Wednesday, February 10, 2010

Video steers student into texting foes' camp

Teen steers into texting foes' camp
By Martha Stoddard
WORLD-HERALD BUREAU

LINCOLN — Like most of her friends, Jillian Humphries used to consider herself a whiz at sending text messages from behind a steering wheel.

“For most of us, texting and driving was a daily event,” the Benson High School student told state lawmakers.

The teenager reformed her ways after seeing a graphic video made in the United Kingdom. The video is a dramatization of a head-on crash caused by a teen driver sending a text message.

Now, although Humphries admits it is a daily test of will, she neither texts nor talks on a cell phone while driving.

She appeared Tuesday before the Legislature's Transportation and Telecommunications Committee to support a bill that would ban texting while driving in Nebraska.

Legislative Bill 845, introduced by State Sen. John Harms of Scottsbluff, would apply to drivers of all ages.

Under the bill, a first offense would mean a $200 fine and the loss of three points on one's driver's license. The fine would be $300 for a second offense and $500 for a third or subsequent offense.

Harms said texting while driving has become a widespread problem and is getting worse.

“It's a tragedy waiting to happen, not only in this nation, but in this great state,” he said. “I believe lives are at stake every day.”
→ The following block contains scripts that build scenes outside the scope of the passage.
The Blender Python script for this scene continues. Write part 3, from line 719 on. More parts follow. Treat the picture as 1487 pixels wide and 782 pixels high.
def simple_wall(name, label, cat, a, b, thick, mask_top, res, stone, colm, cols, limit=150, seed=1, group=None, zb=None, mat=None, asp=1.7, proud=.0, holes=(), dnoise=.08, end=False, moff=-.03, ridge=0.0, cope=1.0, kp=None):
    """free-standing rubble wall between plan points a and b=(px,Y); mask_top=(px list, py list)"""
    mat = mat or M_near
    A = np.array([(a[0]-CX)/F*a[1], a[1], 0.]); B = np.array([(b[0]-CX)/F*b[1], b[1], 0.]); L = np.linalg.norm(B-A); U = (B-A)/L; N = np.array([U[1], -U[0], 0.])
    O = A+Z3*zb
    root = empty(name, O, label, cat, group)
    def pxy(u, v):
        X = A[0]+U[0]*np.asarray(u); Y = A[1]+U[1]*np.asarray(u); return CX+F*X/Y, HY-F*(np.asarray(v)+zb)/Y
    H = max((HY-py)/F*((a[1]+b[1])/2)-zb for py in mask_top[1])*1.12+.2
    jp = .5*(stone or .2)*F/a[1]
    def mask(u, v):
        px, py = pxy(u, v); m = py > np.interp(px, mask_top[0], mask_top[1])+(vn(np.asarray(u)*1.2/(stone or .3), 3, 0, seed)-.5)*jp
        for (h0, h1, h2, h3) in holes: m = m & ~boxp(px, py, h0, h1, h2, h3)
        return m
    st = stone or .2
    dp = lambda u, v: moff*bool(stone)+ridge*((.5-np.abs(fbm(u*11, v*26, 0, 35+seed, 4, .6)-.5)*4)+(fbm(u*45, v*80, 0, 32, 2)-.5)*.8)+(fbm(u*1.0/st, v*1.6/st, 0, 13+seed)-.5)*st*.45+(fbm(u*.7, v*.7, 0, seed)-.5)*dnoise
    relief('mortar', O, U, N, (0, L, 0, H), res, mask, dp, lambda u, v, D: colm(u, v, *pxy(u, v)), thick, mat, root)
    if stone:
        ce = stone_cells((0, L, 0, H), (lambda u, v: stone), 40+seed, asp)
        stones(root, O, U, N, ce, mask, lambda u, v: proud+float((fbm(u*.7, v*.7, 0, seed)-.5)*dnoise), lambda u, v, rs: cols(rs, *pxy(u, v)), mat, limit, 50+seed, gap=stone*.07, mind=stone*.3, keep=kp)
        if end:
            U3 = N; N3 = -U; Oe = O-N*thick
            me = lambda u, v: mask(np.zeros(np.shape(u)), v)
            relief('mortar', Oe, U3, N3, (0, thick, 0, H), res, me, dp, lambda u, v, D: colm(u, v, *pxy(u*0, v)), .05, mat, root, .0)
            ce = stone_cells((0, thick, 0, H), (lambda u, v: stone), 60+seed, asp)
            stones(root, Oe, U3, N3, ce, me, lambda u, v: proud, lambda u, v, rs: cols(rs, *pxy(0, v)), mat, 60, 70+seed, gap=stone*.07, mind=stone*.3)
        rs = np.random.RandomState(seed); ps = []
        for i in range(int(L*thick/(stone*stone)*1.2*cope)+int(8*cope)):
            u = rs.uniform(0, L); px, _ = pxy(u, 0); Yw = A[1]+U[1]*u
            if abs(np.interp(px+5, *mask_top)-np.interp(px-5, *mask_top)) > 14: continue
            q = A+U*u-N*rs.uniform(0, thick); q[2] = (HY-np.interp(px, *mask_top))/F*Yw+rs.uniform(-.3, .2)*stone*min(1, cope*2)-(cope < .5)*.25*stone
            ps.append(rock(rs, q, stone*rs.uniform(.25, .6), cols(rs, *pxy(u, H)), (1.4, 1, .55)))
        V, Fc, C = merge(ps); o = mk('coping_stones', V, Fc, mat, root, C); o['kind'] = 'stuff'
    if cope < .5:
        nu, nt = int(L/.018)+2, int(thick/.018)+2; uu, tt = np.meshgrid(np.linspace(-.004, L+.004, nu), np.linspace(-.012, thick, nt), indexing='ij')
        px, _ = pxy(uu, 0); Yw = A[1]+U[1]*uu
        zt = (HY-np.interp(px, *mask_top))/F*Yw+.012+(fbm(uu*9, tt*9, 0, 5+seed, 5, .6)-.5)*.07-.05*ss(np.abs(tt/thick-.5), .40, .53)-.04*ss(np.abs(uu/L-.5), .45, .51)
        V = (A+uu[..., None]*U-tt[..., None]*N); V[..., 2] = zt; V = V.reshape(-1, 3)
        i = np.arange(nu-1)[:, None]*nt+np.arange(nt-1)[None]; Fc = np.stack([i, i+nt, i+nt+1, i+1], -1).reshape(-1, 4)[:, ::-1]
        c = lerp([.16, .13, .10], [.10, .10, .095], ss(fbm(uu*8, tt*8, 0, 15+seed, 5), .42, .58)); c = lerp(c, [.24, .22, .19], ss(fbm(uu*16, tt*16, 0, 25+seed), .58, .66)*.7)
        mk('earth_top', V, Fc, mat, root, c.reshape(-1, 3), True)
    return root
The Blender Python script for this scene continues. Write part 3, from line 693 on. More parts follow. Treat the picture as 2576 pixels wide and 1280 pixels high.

He said the growing popularity of text messaging has led to growing concern about driving safety.

The number of text messages sent monthly has exploded from 7.2 billion in 2005 to 135.2 billion last year, according to CTIA, a wireless telecommunications industry group.

Nearly one in five people who own cell phones admitted, in a 2008 survey, to reading or sending texts while driving.

The result is that texting caused between 200,000 and 1 million accidents during 2008, according to an analysis by the National Safety Council.

The council estimated that about 1 percent of drivers were texting at any given moment in 2008 but that such drivers accounted for between 3 percent and 18 percent of accidents.

Harm said Nebraska would not be the first state to ban texting by drivers.

Nineteen other states ban texting by all drivers, while nine ban it for young drivers. Nebraska bans texting and cell phone use by teens with learner's permits or provisional driver's licenses.

Bans also apply to federal employees who drive government vehicles and to commercial truck and bus drivers.

And just Tuesday, an Iowa House committee approved a limited ban on people texting while driving.

Harms noted that he is often asked whether a ban could be enforced. He said law enforcement officials say they can usually tell whether someone is texting by their erratic driving. Texting drivers will speed up, slow down or veer into another lane.

No one appeared in opposition to LB 845. The committee took no immediate action on the bill.

The committee also heard testimony on a bill that would ban cell phone use by school bus drivers, including employees of private companies that drive students under a contract with a school. LB 697 was proposed by a group of students from Lincoln East High School.